Зять рава Лопьяна р. Кальман Пинский обратился к одному богатому человеку из Южной Африки в надежде получить от него щедрое пожертвование, и представился ему именно как зять рава Элияу. К его удивлению, тот ответил, что зятю рава Элияу Лопьяна он не даст ни копейки…

Свое решение он объяснил тем, что в молодости учился в ешиве в Кфар Хасидим и слышал там беседы нашего рава, но после сбросил с себя бремя Торы и заповедей. Он сказал: «Рав Элияу разрушил всю мою жизнь. После того, как я услышал его слова о пустоте и ничтожестве дел этого мира, нет у меня вкуса и охоты ни к чему в этом мире…»

Слова, исходящие из сердца

Не так просто это ему давалось – то, что его беседы имели такую силу.

Перед каждой из них он с большим душевным жаром углублялся в Мусар [учение о совершенствовании душевных качеств]. Однажды, когда он вернулся с дороги за час до беседы, он сообщил, что не сможет ее проводить. Ученики подумали, что это потому, что он устал с дороги, но он сказал: «Я всегда провожу беседу, только если сам чувствую себя на той ступени, о которой идет речь. Чтобы достичь этого, я изучаю Мусар в течение двух часов перед каждой беседой – но теперь остался только час».

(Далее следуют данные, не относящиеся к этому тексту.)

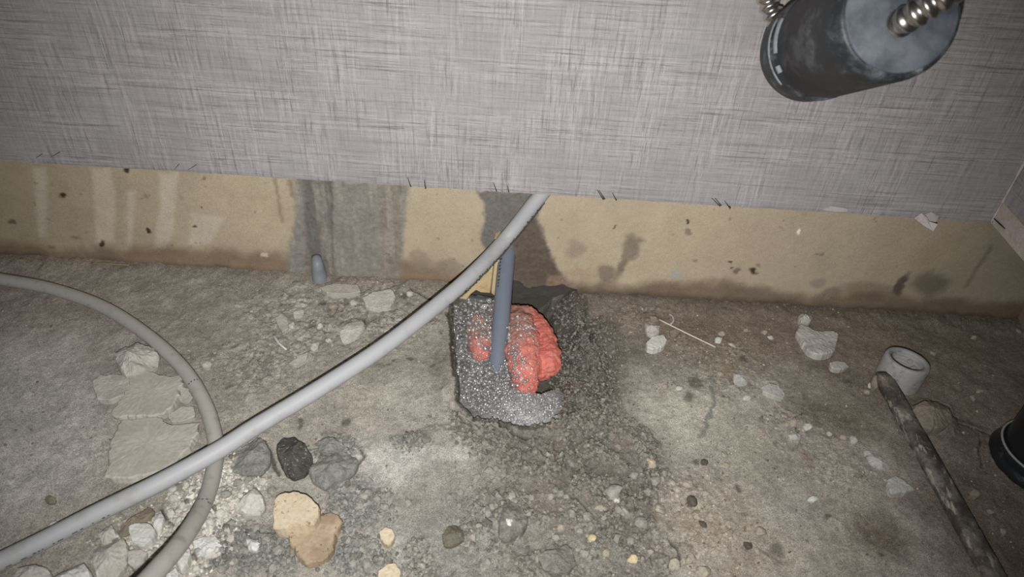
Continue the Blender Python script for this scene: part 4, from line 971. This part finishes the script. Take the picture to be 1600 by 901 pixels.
# ------------------------------------------------------------------ soap foam and water in the hole
fo = [at(*p, -.012)[:2] for p in [(704, 470), (730, 458), (772, 462), (800, 480), (808, 540), (812, 600), (840, 615), (872, 606), (885, 622), (870, 650), (846, 668), (800, 668), (770, 662), (736, 648), (712, 632), (704, 590), (700, 520)]]
fx = np.arange(min(p[0] for p in fo) - .01, max(p[0] for p in fo) + .01, 0.0016); fy = np.arange(min(p[1] for p in fo) - .01, max(p[1] for p in fo) + .01, 0.0016)
FX, FY = np.meshgrid(fx, fy); fsd = poly_sd(FX, FY, fo)
foam_c = at(820, 640, -.01)
dense = lambda x, y: np.exp(-(((x - foam_c[0]) / 0.034) ** 2 + ((y - foam_c[1]) / 0.030) ** 2))
def foam_z(x, y):
    return -0.016 + 0.012 * (fbm(x, y, 26, 4, 301) - 0.5) + 0.003 * (fbm(x, y, 140, 3, 302) - 0.5) + 0.008 * dense(x, y)
FZ = foam_z(FX, FY)
fc = lay(np.zeros(FX.shape + (3,)) + srgb(104, 102, 98), sstep(0.45, 0.65, fbm(FX, FY, 60, 4, 303)), srgb(128, 127, 124), 0.8)
fc = lay(fc, dense(FX, FY), srgb(204, 205, 207), 1.0)
keep = fsd < 0.004
Fq = grid_faces(len(fx), len(fy)); kv = keep.ravel(); Fq = Fq[kv[Fq].all(1)]
FV = np.stack([FX, FY, FZ], -1).reshape(-1, 3)
# film triangles
Ft = np.concatenate([Fq[:, [0, 1, 2]], Fq[:, [0, 2, 3]]])
used = np.unique(Ft); remap = -np.ones(len(FV), int); remap[used] = np.arange(len(used))
FV = FV[used]; fcol = fc.reshape(-1, 3)[used]; Ft = remap[Ft]
# bubbles
def place_bubbles(n, poly, smin, smax, on_rag, seed, lift=0.4, power=2.2, z=-.012):
    r = np.random.default_rng(seed); P = np.array([at(*p, z)[:2] for p in poly]); lo = P.min(0); hi = P.max(0)
    x = r.uniform(lo[0], hi[0], n * 4); y = r.uniform(lo[1], hi[1], n * 4)
    ok = poly_sd(x, y, P) < 0; x, y = x[ok][:n], y[ok][:n]
    s = smin + (smax - smin) * r.uniform(size=len(x)) ** power
    zf = foam_z(x, y)
    if on_rag: zf = np.maximum(zf, rag_top(x, y) - 0.0006)
    return np.stack([x, y, zf + s * lift + r.uniform(0, 0.0035, len(x))], 1), s
B1 = place_bubbles(2300, [(706, 480), (735, 466), (772, 468), (790, 500), (800, 560), (812, 618), (800, 655), (740, 640), (714, 620), (706, 560)], 0.0007, 0.0040, True, 1, power=3.0)
B2 = place_bubbles(1500, [(730, 560), (805, 560), (830, 615), (868, 612), (876, 634), (846, 662), (790, 662), (735, 640)], 0.0007, 0.0028, True, 2)
B3 = place_bubbles(1300, [(800, 616), (868, 612), (880, 636), (848, 664), (800, 662)], 0.0005, 0.0014, False, 3)
B4 = place_bubbles(420, [(796, 520), (838, 520), (842, 600), (816, 616), (798, 600)], 0.0006, 0.0020, True, 4)
B5 = place_bubbles(260, [(840, 600), (905, 590), (925, 640), (890, 665), (840, 660)], 0.0006, 0.0016, False, 5)
bp = np.concatenate([b[0] for b in (B1, B2, B3, B4)]); bs = np.concatenate([b[1] for b in (B1, B2, B3, B4)])
bv, bf, _c = grains(bp, bs, None, (ICO2_V, ICO2_F), 0.0, (0.9, 1.0))
allV = np.concatenate([FV, bv]); allF = np.concatenate([Ft, bf + len(FV)])
allC = np.concatenate([fcol, np.full((len(bv), 3), 0.6)])
midx = np.concatenate([np.zeros(len(Ft), int), np.ones(len(bf), int)])
t = NT('foam_film'); v = t.coord()
M_film = t.done(t.attr('Col'), 0.25, t.bump(t.noise(v, 380, 4, 0.7), 0.002, 1.0), spec=0.5)
t = NT('soap_bubble')
tr = t.node('ShaderNodeBsdfTransparent'); tr.inputs[0].default_value = (0.95, 0.95, 0.95, 1)
gl = t.node('ShaderNodeBsdfGlossy'); gl.inputs['Roughness'].default_value = 0.30; gl.inputs[0].default_value = (1, 1, 1, 1)
df = t.node('ShaderNodeBsdfDiffuse'); df.inputs[0].default_value = rgba(srgb(208, 207, 205))
lw = t.node('ShaderNodeLayerWeight'); lw.inputs[0].default_value = 0.35
geo = t.node('ShaderNodeNewGeometry'); pick = t.ramp(geo.outputs['Random Per Island'], 0.55, 0.97, 0.16, 1.3)
m1 = t.node('ShaderNodeMixShader'); t.l.new(t.math('MULTIPLY', pick, t.ramp(lw.outputs['Fresnel'], 0.0, 1.0, 0.22, 0.6)), m1.inputs[0]); t.l.new(tr.outputs[0], m1.inputs[1]); t.l.new(gl.outputs[0], m1.inputs[2])
m2 = t.node('ShaderNodeMixShader'); t.l.new(t.ramp(lw.outputs['Facing'], 0.5, 1.0, 0.05, 0.35), m2.inputs[0]); t.l.new(m1.outputs[0], m2.inputs[1]); t.l.new(df.outputs[0], m2.inputs[2])
t.l.new(m2.outputs[0], t.out.inputs[0])
M_bub = t.m
tag(link('soap_foam', np_mesh('soap_foam', allV, allF, allC, smooth=True, mat_idx=midx), [M_film, M_bub]), 'glistening soap bubbles filling the hole around the pink rag', 'foam', kind='stuff')

# ------------------------------------------------------------------ right: ring coupling, iron bar, black pipe
p = at(1402, 592, 0.0); base_z = hz(p[0] + 0.04, p[1])
R0 = 0.0265
prof = [(0.0, -0.014), (R0 * .70, -0.014), (R0 * .72, -0.008)]
for k in range(8):                                     # inner thread
    z0 = -0.006 + k * 0.0048; prof += [(R0 * .68, z0), (R0 * .76, z0 + 0.0024), (R0 * .68, z0 + 0.0044)]
prof += [(R0 * .80, 0.0335), (R0 * .86, 0.0342), (R0 * .95, 0.0336), (R0 * 0.99, 0.0310), (R0 * 1.0, 0.026), (R0 * 1.0, 0.010), (R0 * 0.96, -0.008), (R0 * 0.9, -0.014)]
M_ring = plain_mat('grimy_white_plastic', srgb(158, 158, 156), 0.6, dirt=srgb(104, 100, 94), dscale=90, amt=0.6, bump=0.0006)
ring = tag(link('pipe_coupling', lathe_mesh('pipe_coupling', prof[::-1], 40), M_ring), 'grimy whitish threaded pipe coupling set in the floor, open side up', 'coupling')
ring.location = (p[0], p[1], base_z - 0.002); ring.rotation_euler = (math.radians(-7), math.radians(6), 0)
mud = link('inner_mud', lathe_mesh('inner_mud', [(0.0, -0.006), (R0 * .4, -0.007), (R0 * .68, -0.004), (R0 * .68, -0.012), (0, -0.012)][::-1], 24), M_dark, ring)
for k in range(4):
    a = -0.6 + k * 0.45; c = rock_mesh('plaster_crumb', 40 + k); c.materials.append(M_white)
    o = link('plaster_crumb', c, None, ring); o.location = (R0 * .60 * math.cos(a), R0 * .60 * math.sin(a), 0.012 + 0.004 * k); o.scale = (0.0042, 0.0034, 0.0034)

_b0, _b1 = at(1379, 587, .010), at(1556, 906, .011)
bar_pts = [_b0, (_b0 + _b1) / 2, _b1, _b1 + (_b1 - _b0) * 0.5]
Cb = catmull(bar_pts, 0.006); Tb, _n, _b = frames(Cb)
sec = [(-.0102, -.004), (-.0102, .003), (-.0076, .0068), (-.004, .0080), (.004, .0080), (.0076, .0068), (.0102, .003), (.0102, -.004), (.007, -.0085), (-.007, -.0085)]
V, F = [], []; ns = len(sec)
for i, c in enumerate(Cb):
    s_ = np.cross(Tb[i], [0, 0, 1.0]); s_ /= np.linalg.norm(s_); u_ = np.cross(s_, Tb[i])
    if u_[2] < 0: u_ = -u_
    for a, b in sec:
        wob = 0.0007 * (vnoise(np.array([i * 0.6]), np.array([a * 900]), 401)[0] - 0.5)
        V.append(c + s_ * (a + wob) + u_ * (b + wob))
for i in range(len(Cb) - 1):
    for k in range(ns):
        q = (k + 1) % ns; F.append((i * ns + k, i * ns + q, (i + 1) * ns + q, (i + 1) * ns + k))
F.append(tuple(range(ns))[::-1]); F.append(tuple((len(Cb) - 1) * ns + k for k in range(ns)))
bm = bmesh.new(); bm.from_mesh(poly_mesh('iron_bar', V, F)); bmesh.ops.recalc_face_normals(bm, faces=bm.faces[:])
t = NT('worn_iron'); v = t.coord()
base = t.mix(t.ramp(t.noise(v, 45, 5, 0.7), 0.40, 0.65), srgb(78, 73, 67), srgb(128, 122, 115))
base = t.mix(t.ramp(t.noise(t.coord((1, 0.35, 1), 'Object', (0, 0, -0.4)), 110, 6, 0.75), 0.53, 0.62, 0, 0.85), base, srgb(176, 170, 160))
M_iron = t.done(base, 0.5, t.bump(t.noise(v, 300, 4, 0.7), 0.001), metal=0.25, spec=0.4)
bar = tag(link('iron_bar', bm_mesh('iron_bar', bm, True), M_iron), 'dark worn iron bar with flaking paint lying from the coupling downwards', 'iron bar')
lump = chunk('caked_dirt', [(1362, 590), (1366, 582), (1378, 580), (1386, 590), (1378, 602), (1368, 606), (1360, 600)], 0.020, M_brown, 'clod of earth caked on the upper end of the iron bar', 'clod', flat=0.3)

# black pipe at the edge
pb = at(1622, 722, 0.0); bz = hz(pb[0], pb[1])
t = NT('black_plastic'); v = t.coord()
base = t.mix(t.ramp(t.noise(v, 60, 5, 0.7), 0.60, 0.75, 0, 0.5), srgb(30, 33, 36), srgb(112, 112, 112))
M_blk = t.done(base, 0.35, t.bump(t.noise(v, 220, 4, 0.6), 0.0005), spec=0.5)
bp_o = bpy.data.objects.new('black_drain_pipe', None); COL.objects.link(bp_o); bp_o.location = (pb[0], pb[1], bz)
tag(bp_o, 'black plastic drain pipe standing at the edge of the picture', 'drain pipe')
link('pipe', lathe_mesh('pipe', [(0.036, 0.05), (0.036, 0.128), (0.0365, 0.130), (0.0404, 0.130), (0.0408, 0.128), (0.0408, 0.02), (0.0408, -0.004)], 48), M_blk, bp_o)
link('collar', lathe_mesh('collar', [(0.0408, 0.020), (0.0440, 0.0205), (0.0455, 0.0185), (0.0460, 0.012), (0.0470, 0.009), (0.0490, 0.006), (0.0505, 0.001), (0.051, -0.004)], 48), M_blk, bp_o)
cr = np.stack([0.0442 * np.cos(np.linspace(0, 2 * math.pi, 60)), 0.0442 * np.sin(np.linspace(0, 2 * math.pi, 60)), np.full(60, 0.0200)], 1)
link('dusty_lip', tube_mesh('dusty_lip', cr, 0.0013, 6), M_ring, bp_o)

# ------------------------------------------------------------------ black canister with steel hoses, upper right
Pn = ad(1409, 22, 0.50); Pf = ad(1256, 84, 0.66)
axv = Vector(Pn - Pf); Ln = axv.length; axv.normalize()
RB = 0.0448
prof = [(0.0, 0.0), (RB * .80, 0.0), (RB * .93, 0.003), (RB * .98, 0.010), (RB * 0.995, 0.020), (RB, Ln * .20), (RB * 1.015, Ln * .205), (RB * 1.015, Ln * .235), (RB * .965, Ln * .24), (RB * .965, Ln * .32), (RB, Ln * .325), (RB, Ln - 0.012), (RB * .985, Ln - 0.006), (RB * .95, Ln - 0.0018), (RB * .90, Ln), (RB * .86, Ln - 0.0006), (RB * .40, Ln + 0.002), (0.0, Ln + 0.0025)]
t = NT('dusty_black_plastic'); v = t.coord()
base = t.mix(t.ramp(t.noise(v, 36, 6, 0.72), 0.46, 0.70), srgb(42, 46, 49), srgb(100, 104, 108))
base = t.mix(t.ramp(t.noise(v, 70, 5, 0.7), 0.60, 0.72, 0, 0.5), base, srgb(150, 152, 155))
M_can = t.done(base, 0.5, t.bump(t.noise(v, 150, 3, 0.6), 0.0004), spec=0.35)
t = NT('dusty_lit_face'); v = t.coord()  # end face: brighter flash-lit tone put into the dusty colour
base = t.mix(t.ramp(t.noise(v, 30, 5, 0.65), 0.35, 0.7), srgb(74, 79, 85), srgb(112, 117, 123))
M_face = t.done(base, 0.55, spec=0.3)
can = bpy.data.objects.new('black_canister', None); COL.objects.link(can)
can.location = Pf; can.rotation_euler = axv.to_track_quat('Z', 'Y').to_euler()
tag(can, 'black plastic canister with steel hoses hanging in front of the papered wall', 'canister')
link('body', lathe_mesh('body', prof, 64), M_can, can)
link('end_face', lathe_mesh('end_face', [(RB * .885, Ln - 0.002), (RB * .885, Ln + 0.0010), (RB * .86, Ln + 0.0014), (RB * .4, Ln + 0.0032), (0, Ln + 0.0036)], 64), M_face, can)
# clip ridge and lugs in the groove, on the side towards the camera's lower left
Rm = can.rotation_euler.to_matrix()
loc = Rm.transposed() @ Vector(ad(1236, 62, 0.50) - Pf)
a0 = math.atan2(loc.y, loc.x)
def arc(aa, bb, z, r): 
    th = np.linspace(aa, bb, 18); return np.stack([r * np.cos(th), r * np.sin(th), np.full(18, z)], 1)
M_lug = plain_mat('scuffed_plastic', srgb(128, 130, 133), 0.6, dirt=srgb(66, 68, 71), dscale=120)
link('clip_ridge', tube_mesh('clip_ridge', arc(a0 - .75, a0 + .55, Ln * .22, RB * 1.0), 0.0018, 8), M_lug, can)
link('clip_tongue', tube_mesh('clip_tongue', arc(a0 - .7, a0 - .05, Ln * .30, RB * .985), 0.0026, 8), M_lug, can)
link('clip_lug', tube_mesh('clip_lug', arc(a0 + .18, a0 + .32, Ln * .28, RB * .985), 0.0026, 8), M_lug, can)
bpy.context.view_layer.update()
t = NT('stainless_steel'); v = t.coord()
M_steel = t.done(t.mix(t.noise(v, 60, 3), srgb(214, 208, 202), srgb(196, 190, 184)), 0.32, metal=1.0)
def hose(pts, r0, label):
    Ch = catmull(pts, 0.0009)
    s = np.concatenate([[0], np.cumsum(np.linalg.norm(np.diff(Ch, axis=0), axis=1))])
    o = link('steel_hose', tube_mesh('steel_hose', Ch, r0 * (1 + 0.13 * np.cos(2 * math.pi * s / 0.0075)), 20), M_steel)
    o.parent = can; o.matrix_parent_inverse = can.matrix_world.inverted(); o['label'] = label
    return o
hose([ad(1388, 47, .515), ad(1411, 34, .490), ad(1445, 12, .475), ad(1490, -18, .466), ad(1540, -70, .47), ad(1570, -150, .50), ad(1560, -260, .60), aw(1540, -330, 0.002)], 0.0088, 'corrugated steel hose entering the lit round end of the canister')
hose([ad(1248, 84, .668), ad(1222, 44, .672), ad(1203, 12, .668), ad(1196, -25, .665), ad(1205, -90, .665), ad(1230, -180, .67), aw(1240, -250, 0.002)], 0.0088, 'corrugated steel hose entering behind the canister at the picture top')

В ходе бесед рав Элияу говорил с огромным воодушевлением, с интонацией, подобающей беседе по Мусару, и с большим внутренним чувством. Но когда он учил перед этим Мусар, он пребывал в еще большем воодушевлении и волнении. Однажды он вернулся очень уставшим после проведенной беседы и сказал ученику, что устал не от поста, который он соблюдал в тот день, и не от самой беседы, а от учебы, предшествовавшей ей.

После такой огромной подготовки его слова были в полном смысле, что называется, «исходящими из сердца», и неудивительно, что они были также и «входящими в сердце».

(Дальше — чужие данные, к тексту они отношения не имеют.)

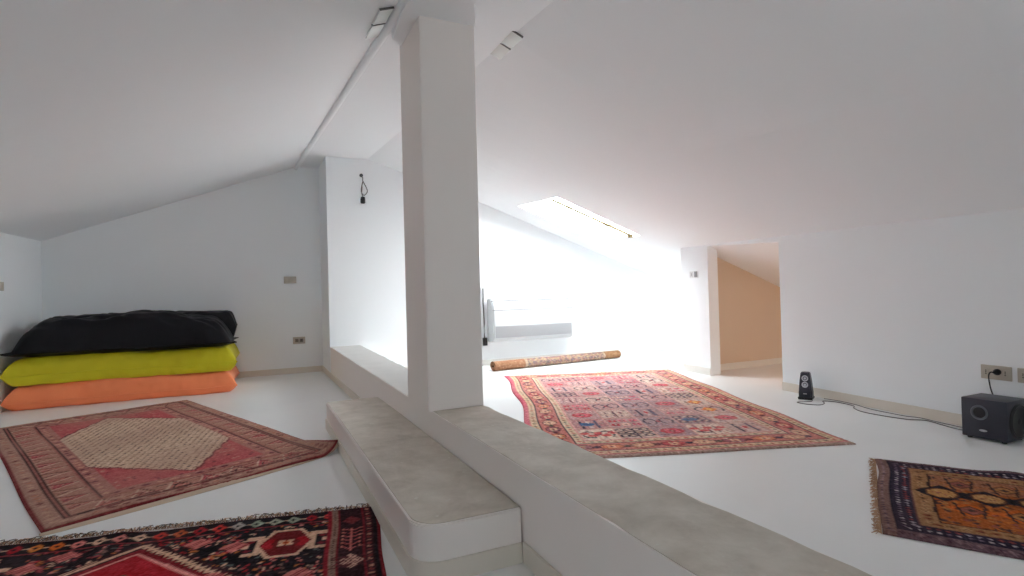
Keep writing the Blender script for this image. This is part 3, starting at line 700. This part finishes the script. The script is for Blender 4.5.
# ---- rolled-up rug under the fan coil
def rolled_rug():
    A = Vector((2.775, 6.575)); B = Vector((4.88, 6.78)); L = (B - A).length; ang = math.atan2(B.y - A.y, B.x - A.x)
    t = thing('rolled_rug', 'rolled up rug with tan ends lying under the white fan coil unit', 'rug', (A.x, A.y, 0), ang)
    # spiral cross-section, slightly flattened
    prof = []; n = 150; turns = 4.2; r0, r1 = .018, .062
    for i in range(n):
        a = i / (n - 1); th = a * turns * 2 * math.pi; r = r0 + (r1 - r0) * a
        prof.append((r * math.cos(th - 2.4) * 1.25, r * math.sin(th - 2.4)))
    pr = np.array(prof); zmin = pr[:, 1].min(); thk = .0075
    nx = 110; xs = np.linspace(0, L, nx)
    v = []; f = []; col = []
    dtan, tan2, cr, blu, pnk = (146, 104, 78), (160, 120, 94), (160, 138, 118), (104, 94, 100), (156, 116, 106)
    r = np.random.default_rng(3)
    tg = np.gradient(pr, axis=0); tg /= np.linalg.norm(tg, axis=1)[:, None]; nm = np.stack([tg[:, 1], -tg[:, 0]], 1)
    for side in (0, 1):
        for x in xs:
            w = 1 + .05 * math.sin(x * 5)
            for k in range(n):
                q = pr[k] + nm[k] * thk * (side - .5); v.append((x, q[0] * w, (q[1] - zmin) * (1 - .12 * x / L) + .004))
                u = x / L
                if u < .22: c = dtan if r.random() > .3 else tan2
                elif u > .86: c = (150, 112, 80) if r.random() > .3 else (136, 96, 70)
                elif u < .23 or u > .85: c = (178, 158, 138)
                else: c = [cr, blu, pnk, (166, 146, 116), (136, 104, 98)][int((math.sin(k * .9) + math.sin(x * 60) + r.random() * 2.5 + 2) * .8) % 5]
                col.append(np.array(c) + r.normal(0, 8))
    idx = lambda s, i, k: s * nx * n + i * n + k
    for i in range(nx - 1):
        for k in range(n - 1):
            f.append((idx(1, i, k), idx(1, i + 1, k), idx(1, i + 1, k + 1), idx(1, i, k + 1))); f.append((idx(0, i, k), idx(0, i, k + 1), idx(0, i + 1, k + 1), idx(0, i + 1, k)))
        for k in (0, n - 1): f.append((idx(0, i, k), idx(0, i + 1, k), idx(1, i + 1, k), idx(1, i, k)))
    for i in (0, nx - 1):
        for k in range(n - 1): f.append((idx(0, i, k), idx(1, i, k), idx(1, i, k + 1), idx(0, i, k + 1)))
    o = pyd('woven_roll', v, f, M['rug'], t, smooth=False)
    a = o.data.color_attributes.new('weave', 'FLOAT_COLOR', 'POINT'); c = lin(np.clip(np.array(col), 5, 250)); c = np.concatenate([c, np.ones((len(c), 1))], 1)
    a.data.foreach_set('color', c.astype(np.float32).ravel())
rolled_rug()

# ------------------------------------------------------------------ floor cushions
def cushion(name, label, x0, x1, y0, y1, zb, T, m, seed, top_fn=None, eu=.16, ew=.16, q=.5, seam=.45, rot=0.0, wr=.010, crown=1.0, pin=.045):
    nu, nv = 120, 70; cx, cy = (x0 + x1) / 2, (y0 + y1) / 2; hx, hy = (x1 - x0) / 2, (y1 - y0) / 2
    root = thing(name, label, 'cushion', (cx, cy, zb), rot, 'floor cushions stacked in the corner')
    verts = []; faces = []
    def nz(a, b, c): return noise.noise(Vector((a, b, c + seed * 7.3)))
    for side in (1, -1):
        for j in range(nv + 1):
            for i in range(nu + 1):
                u = math.sin((i / nu * 2 - 1) * math.pi / 2 * .98) / math.sin(math.pi / 2 * .98); w = math.sin((j / nv * 2 - 1) * math.pi / 2 * .98) / math.sin(math.pi / 2 * .98)
                fu = min(1, (1 - abs(u)) / eu); fw = min(1, (1 - abs(w)) / ew); prof = (fu * (2 - fu)) ** .62 * (fw * (2 - fw)) ** q
                X = u * hx * (1 - pin * (1 - w * w) * abs(u) ** 3) ; Y = w * hy * (1 - pin * (1 - u * u) * abs(w) ** 3)
                # corner folds and wrinkles
                cr = (abs(u) ** 2) * 1.0
                wk = wr * prof ** .5 * (nz(u * 3.1, w * 2.6, 1) * 1.2 + nz(u * 9 + w * 4, w * 6, 2) * .8) - .02 * cr ** 3 * prof ** .5 * abs(math.sin((1 - abs(w)) * 9 + 6 * (1 - abs(u)) + 2 * nz(u * 2, w * 2, 5) + seed)) 
                sz = T * seam + .012 * nz(u * 4, w * 4, 9)
                if side == 1: z = sz + (T * (1 - seam)) * prof * crown + wk
                else: z = sz - (T * seam) * min(1, prof * 1.15)
                z = max(z, 0.001)
                fl = 0.0; Y += .022 * (abs(w) ** 2) * (nz(u * 6 + 3, z * 9, 31) + .5 * nz(u * 17, z * 14, 37)) * (1 if prof > .2 else prof * 5) * (1 - abs(u) ** 6)
                if top_fn: X, Y, z = top_fn(u, w, X, Y, z, side)
                verts.append((X + fl, Y + fl, z))
    n1 = (nu + 1) * (nv + 1); g = lambda s, j, i: s * n1 + j * (nu + 1) + i
    for j in range(nv):
        for i in range(nu):
            faces.append((g(0, j, i), g(0, j, i + 1), g(0, j + 1, i + 1), g(0, j + 1, i))); faces.append((g(1, j, i), g(1, j + 1, i), g(1, j + 1, i + 1), g(1, j, i + 1)))
    bm = bmesh.new(); bv = [bm.verts.new(q_) for q_ in verts]
    for q_ in faces: bm.faces.new([bv[k] for k in q_])
    bmesh.ops.remove_doubles(bm, verts=bm.verts, dist=.0006)
    o = from_bm('cover', bm, m, root); o.data.polygons.foreach_set('use_smooth', [True] * len(o.data.polygons))
    # piped seam round the edge
    pts = []
    def edge(u, w):
        X = u * hx * (1 - pin * (1 - w * w) * abs(u) ** 3); Y = w * hy * (1 - pin * (1 - u * u) * abs(w) ** 3); z = max(.006, T * seam + .012 * nz(u * 4, w * 4, 9))
        if top_fn: X, Y, z = top_fn(u, w, X, Y, z, 1)
        return (X, Y, z)
    K = 40
    pts += [edge(-1 + 2 * k / K, -1) for k in range(K)] + [edge(1, -1 + 2 * k / K) for k in range(K)] + [edge(1 - 2 * k / K, 1) for k in range(K)] + [edge(-1, 1 - 2 * k / K) for k in range(K + 1)]
    b2 = bmesh.new(); tube_mesh(b2, pts, .006, 6); from_bm('seam', b2, m, root, smooth=True)
    return root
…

В книге «Лев Элияу» (т. 2, стр. 13) рассказывается следующее: «Однажды к нашему учителю гаону раву Элияу Лопьяну подошел один из учеников ешивы и попросил разрешения поехать на свадьбу своего родственника. Наш учитель спросил его: “Уверены ли Вы, что там не будет прицут [нескромно одетых женщин]?” Ученик, который знал, что там это будет, замялся и пытался оправдываться: “Но мои папа, мама и я будем сидеть за особым столом, и т. п.”, и закончил: “Мне это не повредит”. Наш учитель содрогнулся, услышав эти слова, и ответил так: “Послушайте, пожалуйста! Мне уже за восемьдесят, и я слеп на один глаз – но когда я иду по улице, я полон страха, что оступлюсь, не дай Б-г, увидев то, чего не следует видеть. А Вы, молодой парень с двумя здоровыми глазами, говорите мне, что Вам это не повредит?”»

«Чтобы не вставали, когда я вхожу в Дом учения»

Такая черта, как скромность, была запечатлена в его душе в необычайной степени. Рассказы и слухи о его величии в этом ходили в его время во множестве. Мне достаточно будет привести то, что было написано на записке, которую он повесил при входе в ешиву в Кфар Хасидим: «5-е Тевета 5725 (1964) года. Я прошу всех, и также учеников ешивы, не вставать, когда я вхожу в Дом учения; это доставляет мне большое огорчение. Царь Давид сказал (Теилим, 51:5): “Ибо проступки мои знаю я”. Непонятно, что значит “я”. Простой смысл состоит здесь в том, что грехи человека знает только он сам, а остальные люди – нет, и стыдно ему перед ними. Я говорю о себе словами царя Давида: “Ибо проступки мои знаю я”. А если я даю благословения, то лишь сообразно сказанному: “Пусть не будет благословение простого человека маловажным в глазах твоих” (Брахот, 7а), и не более того».

Насколько же это поразительно все это – и насколько далеко от воспринимаемого нашим разумом! Человек, который уже в молодости удостоился явления пророка Элияу и все свои дни пребывает в постах и критическом разборе своих дел, весьма преклонных лет (ему было тогда восемьдесят девять), при всем своем величии в Торе и Мусаре, – не хочет, чтобы ученики ешивы, в которой он исполняет обязанности духовного руководителя, вставали в его честь… Также и в отношении благословений – не видит никакой особой причины, чтобы ему подобало их давать, – и дает только потому, что сказали мудрецы: «Пусть не будет благословение простого человека маловажным в глазах твоих». Подумаем же об этом!